Kritiker bezeichnen diese Dynamik teilweise als „ausbeuterisch“, da zentralisierte Layer 2-Anbieter einen Großteil der Einnahmen einstreichen, während das Ethereum-Mainnet die Sicherheit und Verfügbarkeit dieser Layer 2s gewährleistet, ohne im gleichen Umfang davon zu profitieren. Dieser Konflikt wurzelt auch im Wandel der Rolle von Ethereum innerhalb des Blockchain-Ökosystems. Früher galt Ethereum eher als ein dezentrales Forschungsprojekt mit Fokus auf technische Innovation. Heute aber steht die Plattform im Wettbewerb mit anderen Layer-1-Blockchains wie Solana, Avalanche oder Binance Smart Chain. Dies erhöht den Druck, nicht nur technologisch führend zu bleiben, sondern auch wirtschaftlich konkurrenzfähig zu agieren und Einnahmemodelle sorgsam zu gestalten.
Einige Stimmen aus der Branche fordern daher eine strategische Neuausrichtung, bei der Ethereum selbst aktiver um einen größeren Anteil der Transaktionsgebühren kämpfen sollte. Eine der bedeutendsten technischen Entwicklungen in diesem Zusammenhang war das Upgrade „Dencun“ im März 2024, das sogenannte Blob-Transaktionen eingeführt hat. Diese Neuerung erleichtert das Daten-Posting von Layer 2-Lösungen auf das Mainnet, was wiederum die Profitabilität für Layer 2-Anbieter erhöht hat. Ein Beispiel dafür ist Base: Seit dem Dencun-Upgrade soll diese Plattform rund 98 Millionen US-Dollar an Einnahmen generiert haben, von denen jedoch nur knapp 5 Millionen als Gebühren an das Ethereum-Mainnets abgeführt wurden – was eine erhebliche Diskrepanz darstellt. Trotz dieser Zahlen betonen Vertreter von Base, dass alle Transaktionen letztlich auf Ethereum abgewickelt und Gebühren gezahlt werden.

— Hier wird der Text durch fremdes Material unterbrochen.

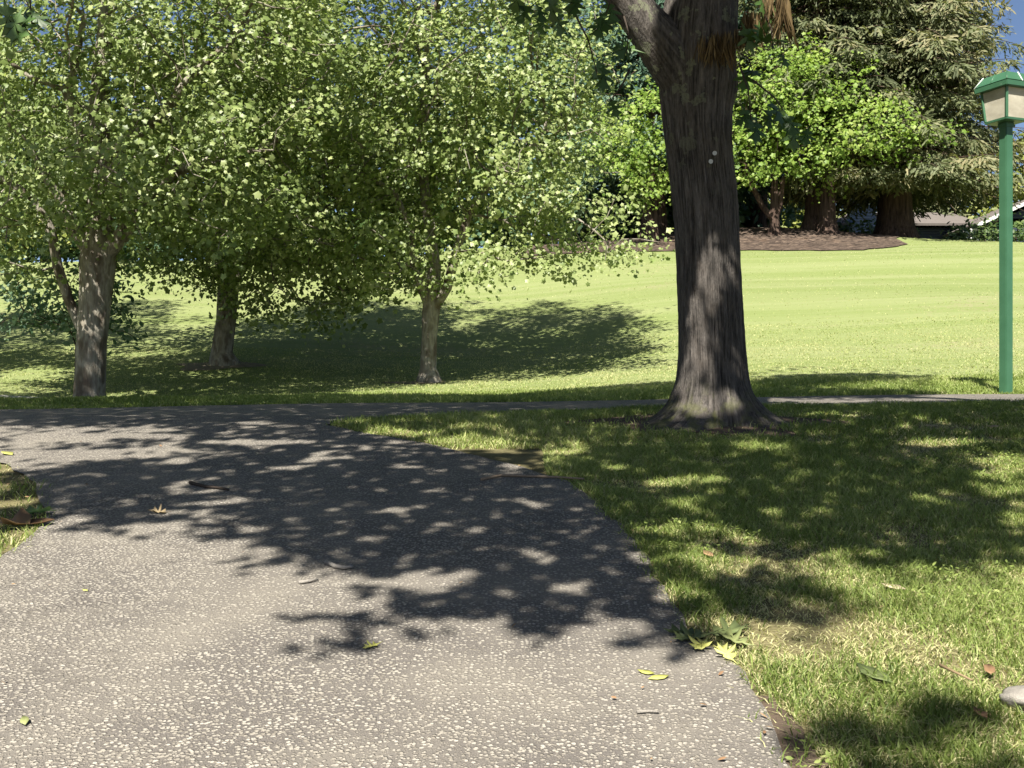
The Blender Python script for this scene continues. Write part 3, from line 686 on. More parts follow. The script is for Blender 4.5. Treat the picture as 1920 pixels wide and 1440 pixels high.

Aus ökonomischer Perspektive stellt sich daher die Frage, ob eine Art „L2-Steuer“ eingeführt werden sollte, um das Mainnet in angemessener Weise zu entschädigen. Allerdings gehen Experten wie der CoinMetrics-Analyst Tanay Ved davon aus, dass eine solche Steuer die Wettbewerbsfähigkeit von Layer 2s gefährden könnte. Es bestünde das Risiko, dass Nutzer und Projekte zu anderen Blockchain-Netzwerken abwandern, die niedrigere Gebühren verlangen oder weniger regulatorische Anforderungen haben. Zudem widerspräche eine verpflichtende Abgabe dem dezentralen Ethos von Ethereum, der bisher auf marktgetriebene und freiwillige Mechanismen setzt. Parallel zu wirtschaftlichen Überlegungen werden zunehmend auch sicherheitstechnische Aspekte diskutiert.
Viele aktuelle Layer 2s setzen auf zentralisierte Sequencer, die die Reihenfolge der Transaktionen festlegen. Dies stellt eine Schwachstelle dar, da ein Ausfall oder Angriff auf den Sequencer zu Störungen oder Ausfällen der Layer 2-Plattform führen kann. Im Jahr 2023 wurde mit dem Hack von Linea, einer Ethereum Layer-2-Blockchain, ein solcher Vorfall auf dramatische Weise sichtbar. Daraus resultiert ein wachsender Trend hin zu sogenannten „based rollups“, bei denen die Sequenzierung direkt auf der Ethereum-Hauptkette erfolgt. Diese Lösung verspricht höhere Sicherheit und Dezentralisierung, ist bisher aber noch nicht so performant wie zentrale Rollups.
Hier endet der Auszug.